昼休みになると、クラスメイトと担任がグラウンドに集まってサッカーを行い、負けたチームの代表が好きなタイプを暴露。チャイムと同時に一斉に走り出して発狂しながら各自の掃除場所に向かう。
担任は英語教師だったため、英語の時間は全員挙手が絶対で、間違えると全員が大爆笑。英語スピーチは一か月に1回必ず行われる。
私はクラスメイトからの強要で英語係を一年間行ったが、挨拶するときに英語で話せだの、一発ギャグしてから挨拶しろだの、ダンスしてから挨拶しろだのと言われ続けた。
普段の生活態度も厳しく、あいさつ運動を活性化させるべく朝の7時30分には学校の正門に並んで始業まで正門に通りかかった人に挨拶を行う。掃除もサボることは許さず、手を抜いたところがあれば「掃除さぼるな!」と大声で怒鳴っていた。給食配膳も1秒でも遅れたら、説教されて休み時間がなくなっていく。そうした評価をポスターに貼って、先生の言いつけ通りできた回数だけシールを貼っていくというノルマが常にある状態だった。
学校イベントも厳しかった。
9月に行われる体育祭に向けては、珍しく5月末から始めるなど、1年2年3年のどのクラスよりも早くから練習していた。目標は全校優勝することだったので練習メニューも筋トレとか走りこみがあってきつかったの一言だった。
11月に行われる合唱コンクールも、必然的に優勝することが目標だったため、4月から朝昼夕合わせて3時間の練習メニューをこなした。そして他のクラスや教頭先生に歌の評価をしてもらって、その後は担任からは激励と今後の方針について真剣に話し合う場が何度も設けられた。
こうした努力もあって学校イベントはどれも総なめ優勝した。賞状は黒板の上に分かりやすく貼られていた。このことに関してはクラス全員、心の底から嬉しそうか顔をしていた。そして私自身も嬉しかった。当初あった不安も和らいでいき、からかられていたクラスメイトともいつの間にか仲良くなっていった。
部活も勉強も普通で中途半端な結果ばかりだったので、このクラスと過ごしたスパルタ日常は何だかんだ楽しかった。
卒業式だ。クラスメイトはぼろ泣きだったが、私は嫌な思い出のほうが多すぎたので逆にホッとしていた。

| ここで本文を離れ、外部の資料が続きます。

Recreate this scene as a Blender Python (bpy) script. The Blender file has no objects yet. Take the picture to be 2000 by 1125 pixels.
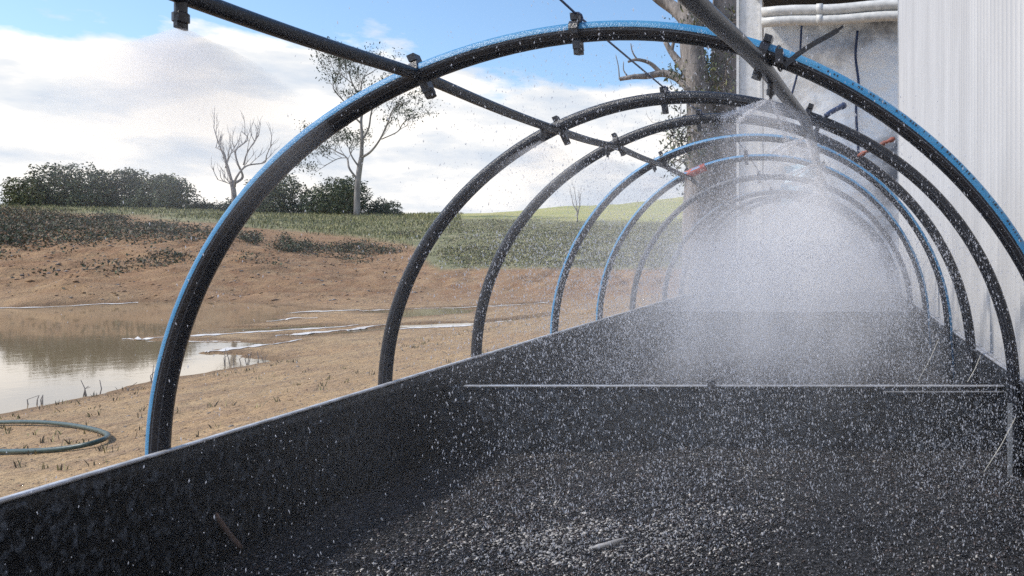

これで終われると思った時に、担任から生徒ひとりひとりにメッセージを送りたいので、呼ばれた人から廊下に来るようにと言われた。
私に担任はこう言った。
「綜はこの1年で本当に成長した。最初、綜を見たときに大人しい子だなと思ったけど、それ以上に自信が全くなさそうだったから心配だった。このクラスはそういった意味でも、明るく未来に進める子たちに育ってほしかったから色んな要求を出した。辛いこともたくさんあったと思うけど、これは綜という人間が変わる良い機会になったし、これから成長することは間違いない。1年間本当にありがとう。」
そして、担任はクラス全員にメッセージカードを渡して、こう話した。
「これから人生は色々あると思う。そのときに選択肢が君たちの前に出てくる。そんなときは厳しい道を行きなさい。行動することで未来は開ける。そしてもし辛くなったら、このクラスでの日々を思い出してください。このクラスでの思い出は君たちの背中を押す事になると私は確信している。最後に君たちにはこの言葉を送る。卒業おめでとう!」
その後も高校生・大学生・社会人になった私だが、仕事・人間関係の悩みは尽きない。ただそうした危機に陥って、悲しみに暮れて絶望したときに担任の言葉が頭に響き続ける。トラウマなのかもしれないが、頑張ろうという気持ちにもなる。そうして私はまた現実と向き合って、社会という大きい存在からの無茶ぶりと戦い続ける。自分が正しいと思う明るい生き方をしていくのだ。